▶ **STATED TASK**:
Return each line of the data below verbatim; pictures are to be left out.

▶ **COLLECTED MATERIAL**:
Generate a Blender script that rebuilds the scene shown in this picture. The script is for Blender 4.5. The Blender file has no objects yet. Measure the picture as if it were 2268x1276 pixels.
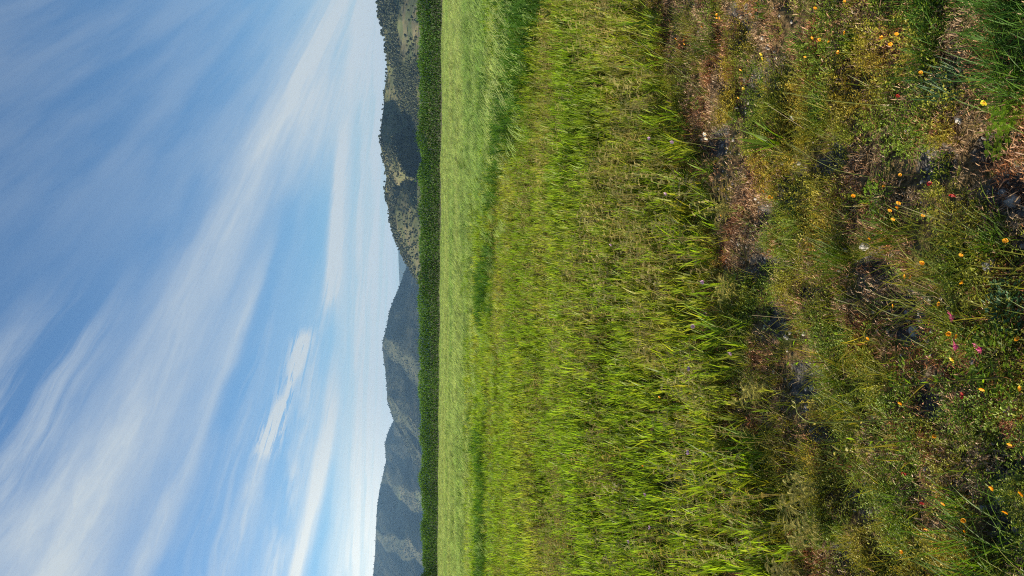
import bpy, math, random
import numpy as np
from mathutils import Vector, Matrix
rng = np.random.default_rng(7); random.seed(7)
R = math.radians
sc = bpy.context.scene
# ------------------------------------------------------------------ camera
EYE = 1.55
F = 1638.0
PITCH = math.atan(183 / F)
fw = np.array([0, math.cos(PITCH), -math.sin(PITCH)])
up = np.array([0, math.sin(PITCH), math.cos(PITCH)])
cam = bpy.data.cameras.new('camera'); co = bpy.data.objects.new('camera', cam); sc.collection.objects.link(co)
cam.sensor_width = 36; cam.sensor_fit = 'HORIZONTAL'; cam.lens = 36 * F / 2268
cam.clip_start = 0.05; cam.clip_end = 60000
co.matrix_world = Matrix(((-up[0], 1, -fw[0], 0), (-up[1], 0, -fw[1], 0), (-up[2], 0, -fw[2], EYE), (0, 0, 0, 1)))
sc.camera = co
sc.render.resolution_x, sc.render.resolution_y = 1024, 576
sc.cycles.max_bounces = 6; sc.cycles.diffuse_bounces = 3; sc.cycles.transmission_bounces = 3; sc.cycles.glossy_bounces = 2
sc.cycles.use_denoising = False; sc.cycles.filter_width = 1.1; sc.cycles.transparent_max_bounces = 6; sc.cycles.volume_bounces = 0
# ------------------------------------------------------------------ sun, sky, exposure
SUN_AZ, SUN_EL = R(-80), R(23)         # azimuth from the view direction (+Y) towards +X
S = Vector((math.sin(SUN_AZ) * math.cos(SUN_EL), math.cos(SUN_AZ) * math.cos(SUN_EL), math.sin(SUN_EL)))
sun = bpy.data.lights.new('sun', 'SUN'); so = bpy.data.objects.new('sun', sun); sc.collection.objects.link(so)
sun.energy = 5.0; sun.angle = R(0.6); sun.color = (1, 0.88, 0.67)
so.rotation_euler = S.to_track_quat('Z', 'Y').to_euler()
vs = sc.view_settings
sc.display_settings.display_device = 'sRGB'
vs.view_transform = 'Standard'; vs.look = 'None'; vs.exposure = 1.1; vs.gamma = 1; vs.use_curve_mapping = False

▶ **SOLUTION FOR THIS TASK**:
Generate a Blender script that rebuilds the scene shown in this picture. The script is for Blender 4.5. The Blender file has no objects yet. Measure the picture as if it were 2268x1276 pixels.
import bpy, math, random
import numpy as np
from mathutils import Vector, Matrix
rng = np.random.default_rng(7); random.seed(7)
R = math.radians
sc = bpy.context.scene
# ------------------------------------------------------------------ camera
EYE = 1.55
F = 1638.0
PITCH = math.atan(183 / F)
fw = np.array([0, math.cos(PITCH), -math.sin(PITCH)])
up = np.array([0, math.sin(PITCH), math.cos(PITCH)])
cam = bpy.data.cameras.new('camera'); co = bpy.data.objects.new('camera', cam); sc.collection.objects.link(co)
cam.sensor_width = 36; cam.sensor_fit = 'HORIZONTAL'; cam.lens = 36 * F / 2268
cam.clip_start = 0.05; cam.clip_end = 60000
co.matrix_world = Matrix(((-up[0], 1, -fw[0], 0), (-up[1], 0, -fw[1], 0), (-up[2], 0, -fw[2], EYE), (0, 0, 0, 1)))
sc.camera = co
sc.render.resolution_x, sc.render.resolution_y = 1024, 576
sc.cycles.max_bounces = 6; sc.cycles.diffuse_bounces = 3; sc.cycles.transmission_bounces = 3; sc.cycles.glossy_bounces = 2
sc.cycles.use_denoising = False; sc.cycles.filter_width = 1.1; sc.cycles.transparent_max_bounces = 6; sc.cycles.volume_bounces = 0
# ------------------------------------------------------------------ sun, sky, exposure
SUN_AZ, SUN_EL = R(-80), R(23)         # azimuth from the view direction (+Y) towards +X
S = Vector((math.sin(SUN_AZ) * math.cos(SUN_EL), math.cos(SUN_AZ) * math.cos(SUN_EL), math.sin(SUN_EL)))
sun = bpy.data.lights.new('sun', 'SUN'); so = bpy.data.objects.new('sun', sun); sc.collection.objects.link(so)
sun.energy = 5.0; sun.angle = R(0.6); sun.color = (1, 0.88, 0.67)
so.rotation_euler = S.to_track_quat('Z', 'Y').to_euler()
vs = sc.view_settings
sc.display_settings.display_device = 'sRGB'
vs.view_transform = 'Standard'; vs.look = 'None'; vs.exposure = 1.1; vs.gamma = 1; vs.use_curve_mapping = False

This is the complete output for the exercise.